There's such a saying about Harvard that it is where Russian graduate students teach Chinese students. The teaching load for a professor at the world's best universities is twice or three times smaller than with us; their time is set aside for research and graduate student advising. But that does not mean that students aren’t studying; they are just accustomed to independent work. HSE also trains students for this. For that reason, we can spend money on paying high wages to good academics and pedagogues and avoid wasting money on unprofessional people that take up space on the staff schedule. And just five years ago, HSE was paying wages that were double those of the Moscow job market. So now we have likely lowered turnover and our wages are growing slower than before.

— How feasible is the 5/100 Programme for Russian universities?

— Four universities have moved from the second top one hundred to the first top one hundred in the Shanghai Ranking over the last three years. Getting into the top one hundred best universities is extremely difficult, and attaining a spot there is not a goal in itself. We must now say that our academic productivity, like at most Russian universities, is not sufficient. So participating in this programme is likely an opportunity for self-development.

— That's understandable, but in light of the political situation, Russia is now unlikely to make it a goal to be ranked amongst the world's best universities.

— I think that our country's leadership is not viewing these things idealistically. Our leadership truly understands that having a place on international rankings is a sign of the quality of higher education.

What, do you think that if our relations with the West worsen then we will have our students become soldiers and send them to the Ukrainian border? I assure you, we will continue competing in the intellectual sphere. The likelihood that this task will be taken off our agenda and that funding will stop is zero.
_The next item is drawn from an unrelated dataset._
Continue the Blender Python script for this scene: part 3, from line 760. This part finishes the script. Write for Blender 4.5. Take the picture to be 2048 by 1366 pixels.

Leading Russian universities must stop living in certainty that they are the best. It will not be easy and simple getting into the rating. We will possibly get onto the Shanghai Ranking in 100 years; with this one, the number of Nobel laureates among graduates is factored in. And world ratings will change – after all, this isn’t the first year they’ve existed and many criticize them. The positions of Russian universities in the ratings will strengthen. Global competition is above all a competition in the sphere of human capital, and everyone understands this.

— Do you have enough money for such plans?

— No. Currently we need two or three times more funding for the “road maps” that universities have presented. How did the Chinese approach solving the task that we are working on? They selected a number of universities and instantly tripled their funding. Then the universities began to quickly enter the global market, build new laboratories and campuses, and boost their workforce.

Initially, when the parameters of this programme were gaining foothold, Dmitry Livanov estimated it as costing 150 billion rubles per year plus a third of the country’s funding for higher education. As a result, the Russian Ministry of Education and Science asked the government and Finance Ministry for only 25 billion rubles per year to carry out the first few years of the programme (70 billion rubles of the budget is for 15 selected universities); as is known, they gave 10 billion.

So then compare: increasing funding by 200% (like in China) versus increasing it by 10%-20% (like here in Russia). For that reason, it’s necessary to convince the country’s leadership that this money is not enough, especially for engineering universities that have taken on the same commitments that we have, and that earn significantly less.